Return the listing below in full, with every line exactly as it is.

PROVIDED ENTRIES:
::::::

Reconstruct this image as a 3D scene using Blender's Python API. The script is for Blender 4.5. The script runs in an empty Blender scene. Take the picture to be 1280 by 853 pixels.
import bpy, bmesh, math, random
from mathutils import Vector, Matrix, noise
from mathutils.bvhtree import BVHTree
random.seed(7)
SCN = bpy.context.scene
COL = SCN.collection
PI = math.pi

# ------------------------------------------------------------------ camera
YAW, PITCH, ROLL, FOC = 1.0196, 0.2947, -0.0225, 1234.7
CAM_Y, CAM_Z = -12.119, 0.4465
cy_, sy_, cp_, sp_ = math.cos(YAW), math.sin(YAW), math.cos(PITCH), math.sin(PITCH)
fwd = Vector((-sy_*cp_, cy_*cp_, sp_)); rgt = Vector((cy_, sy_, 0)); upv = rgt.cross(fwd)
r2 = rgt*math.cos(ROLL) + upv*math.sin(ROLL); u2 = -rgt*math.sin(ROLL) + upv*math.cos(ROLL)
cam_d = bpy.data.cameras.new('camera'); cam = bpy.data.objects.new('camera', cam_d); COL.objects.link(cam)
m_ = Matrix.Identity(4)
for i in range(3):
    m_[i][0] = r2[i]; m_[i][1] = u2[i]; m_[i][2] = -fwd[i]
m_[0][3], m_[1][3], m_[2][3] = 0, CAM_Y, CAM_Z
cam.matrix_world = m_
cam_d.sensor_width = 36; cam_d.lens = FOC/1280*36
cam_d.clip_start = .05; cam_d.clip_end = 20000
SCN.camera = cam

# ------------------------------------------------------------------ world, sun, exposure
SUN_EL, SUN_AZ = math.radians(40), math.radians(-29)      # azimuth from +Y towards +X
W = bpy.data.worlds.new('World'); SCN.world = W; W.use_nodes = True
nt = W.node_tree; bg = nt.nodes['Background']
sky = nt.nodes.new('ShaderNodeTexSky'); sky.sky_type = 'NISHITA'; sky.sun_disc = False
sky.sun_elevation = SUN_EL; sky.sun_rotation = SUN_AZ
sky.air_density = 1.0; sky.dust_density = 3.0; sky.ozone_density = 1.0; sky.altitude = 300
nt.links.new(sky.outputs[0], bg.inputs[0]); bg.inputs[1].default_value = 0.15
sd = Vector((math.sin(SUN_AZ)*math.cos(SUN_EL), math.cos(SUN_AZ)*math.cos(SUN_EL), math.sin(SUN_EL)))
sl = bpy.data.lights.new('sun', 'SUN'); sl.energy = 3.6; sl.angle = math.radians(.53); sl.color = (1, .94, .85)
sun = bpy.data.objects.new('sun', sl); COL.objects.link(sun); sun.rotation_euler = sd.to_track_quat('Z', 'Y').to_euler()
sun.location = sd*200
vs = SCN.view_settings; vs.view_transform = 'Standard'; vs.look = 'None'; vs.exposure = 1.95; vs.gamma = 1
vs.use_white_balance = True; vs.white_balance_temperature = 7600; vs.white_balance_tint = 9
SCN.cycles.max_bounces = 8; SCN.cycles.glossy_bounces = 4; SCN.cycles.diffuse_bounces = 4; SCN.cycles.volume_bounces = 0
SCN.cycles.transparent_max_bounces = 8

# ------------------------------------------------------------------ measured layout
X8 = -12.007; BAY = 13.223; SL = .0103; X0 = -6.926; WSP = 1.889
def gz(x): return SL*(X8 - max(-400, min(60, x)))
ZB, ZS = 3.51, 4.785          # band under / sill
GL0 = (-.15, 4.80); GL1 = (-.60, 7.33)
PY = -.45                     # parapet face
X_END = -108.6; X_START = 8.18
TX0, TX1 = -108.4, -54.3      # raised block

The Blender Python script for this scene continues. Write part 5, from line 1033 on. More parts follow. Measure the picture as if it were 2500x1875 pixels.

::::::

SOLUTION:
Reconstruct this image as a 3D scene using Blender's Python API. The script is for Blender 4.5. The script runs in an empty Blender scene. Take the picture to be 1280 by 853 pixels.
import bpy, bmesh, math, random
from mathutils import Vector, Matrix, noise
from mathutils.bvhtree import BVHTree
random.seed(7)
SCN = bpy.context.scene
COL = SCN.collection
PI = math.pi

# ------------------------------------------------------------------ camera
YAW, PITCH, ROLL, FOC = 1.0196, 0.2947, -0.0225, 1234.7
CAM_Y, CAM_Z = -12.119, 0.4465
cy_, sy_, cp_, sp_ = math.cos(YAW), math.sin(YAW), math.cos(PITCH), math.sin(PITCH)
fwd = Vector((-sy_*cp_, cy_*cp_, sp_)); rgt = Vector((cy_, sy_, 0)); upv = rgt.cross(fwd)
r2 = rgt*math.cos(ROLL) + upv*math.sin(ROLL); u2 = -rgt*math.sin(ROLL) + upv*math.cos(ROLL)
cam_d = bpy.data.cameras.new('camera'); cam = bpy.data.objects.new('camera', cam_d); COL.objects.link(cam)
m_ = Matrix.Identity(4)
for i in range(3):
    m_[i][0] = r2[i]; m_[i][1] = u2[i]; m_[i][2] = -fwd[i]
m_[0][3], m_[1][3], m_[2][3] = 0, CAM_Y, CAM_Z
cam.matrix_world = m_
cam_d.sensor_width = 36; cam_d.lens = FOC/1280*36
cam_d.clip_start = .05; cam_d.clip_end = 20000
SCN.camera = cam

# ------------------------------------------------------------------ world, sun, exposure
SUN_EL, SUN_AZ = math.radians(40), math.radians(-29)      # azimuth from +Y towards +X
W = bpy.data.worlds.new('World'); SCN.world = W; W.use_nodes = True
nt = W.node_tree; bg = nt.nodes['Background']
sky = nt.nodes.new('ShaderNodeTexSky'); sky.sky_type = 'NISHITA'; sky.sun_disc = False
sky.sun_elevation = SUN_EL; sky.sun_rotation = SUN_AZ
sky.air_density = 1.0; sky.dust_density = 3.0; sky.ozone_density = 1.0; sky.altitude = 300
nt.links.new(sky.outputs[0], bg.inputs[0]); bg.inputs[1].default_value = 0.15
sd = Vector((math.sin(SUN_AZ)*math.cos(SUN_EL), math.cos(SUN_AZ)*math.cos(SUN_EL), math.sin(SUN_EL)))
sl = bpy.data.lights.new('sun', 'SUN'); sl.energy = 3.6; sl.angle = math.radians(.53); sl.color = (1, .94, .85)
sun = bpy.data.objects.new('sun', sl); COL.objects.link(sun); sun.rotation_euler = sd.to_track_quat('Z', 'Y').to_euler()
sun.location = sd*200
vs = SCN.view_settings; vs.view_transform = 'Standard'; vs.look = 'None'; vs.exposure = 1.95; vs.gamma = 1
vs.use_white_balance = True; vs.white_balance_temperature = 7600; vs.white_balance_tint = 9
SCN.cycles.max_bounces = 8; SCN.cycles.glossy_bounces = 4; SCN.cycles.diffuse_bounces = 4; SCN.cycles.volume_bounces = 0
SCN.cycles.transparent_max_bounces = 8

# ------------------------------------------------------------------ measured layout
X8 = -12.007; BAY = 13.223; SL = .0103; X0 = -6.926; WSP = 1.889
def gz(x): return SL*(X8 - max(-400, min(60, x)))
ZB, ZS = 3.51, 4.785          # band under / sill
GL0 = (-.15, 4.80); GL1 = (-.60, 7.33)
PY = -.45                     # parapet face
X_END = -108.6; X_START = 8.18
TX0, TX1 = -108.4, -54.3      # raised block

The Blender Python script for this scene continues. Write part 5, from line 1033 on. More parts follow. Measure the picture as if it were 2500x1875 pixels.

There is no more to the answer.